Individual study: Limited effects of large-scale riparian restoration on seed banks in agriculture

Published source details

Langridge S.M. (2011) Limited effects of large-scale riparian restoration on seed banks in agriculture. Restoration Ecology, 19, 607-616


This study is summarised as evidence for the intervention(s) shown on the right. The icon shows which synopsis it is relevant to.
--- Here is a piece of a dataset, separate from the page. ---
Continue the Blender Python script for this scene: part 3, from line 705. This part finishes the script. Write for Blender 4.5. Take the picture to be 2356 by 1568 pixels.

Pest regulation: Restore habitat along watercourses Mediterranean Farmland

A replicated site comparison in 1991–2004 in 26 riparian sites along the Sacramento River, California, USA, found more weed seeds in orchards next to restored habitat, compared to remnant habitat. Pest numbers: More weed seeds were found in orchards next to restored habitat, compared to remnant habitat (data reported as log abundance). Implementation options: More weed seeds were found in orchards next to older restored sites, compared to younger restored sites (data not reported). Methods: Soil samples were collected from 26 walnut plots, 0–5.6 km from restored riparian, remnant riparian, and agricultural habitats. Restored sites were formerly farmland. Restoration included disking, burning, furrowing, levelling, and spraying with herbicide, and replanting. On each walnut farm, soil samples (10 cm depth) were collected from seven points adjacent to restored or remnant forest and nine points within the walnut orchard, in March 2004. Seeds were germinated and identified in a greenhouse.

 

Other biodiversity: Restore habitat along watercourses Mediterranean Farmland

A replicated site comparison in 1991–2004 in 26 riparian sites along the Sacramento River, California, USA, found fewer seed species and native seed species, more seeds in total, but fewer native seeds, in orchards next to restored habitats, compared to orchards next to remnant habitats. Plants: Fewer species (36–50 vs 68) and native species (6–10 vs 13) were found in orchards next to restored habitats. More seeds were found next to restored habitats (data reported in log units), but fewer native seeds were found, and there was no difference in invasive seeds. Implementation options: More seeds were found next to older restored habitats, compared to younger (data not reported). Methods: Soil samples were collected from 26 walnut plots, 0–5.6 km from restored riparian, remnant riparian, or agricultural habitats. Restored sites were formerly farmland. Restoration included disking, burning, furrowing, levelling, and spraying with herbicide, and replanting. On each walnut farm, soil samples (10 cm depth) were collected from seven points adjacent to restored or remnant forest and nine points within the walnut orchard, in March 2004. Seeds were germinated and identified in a greenhouse.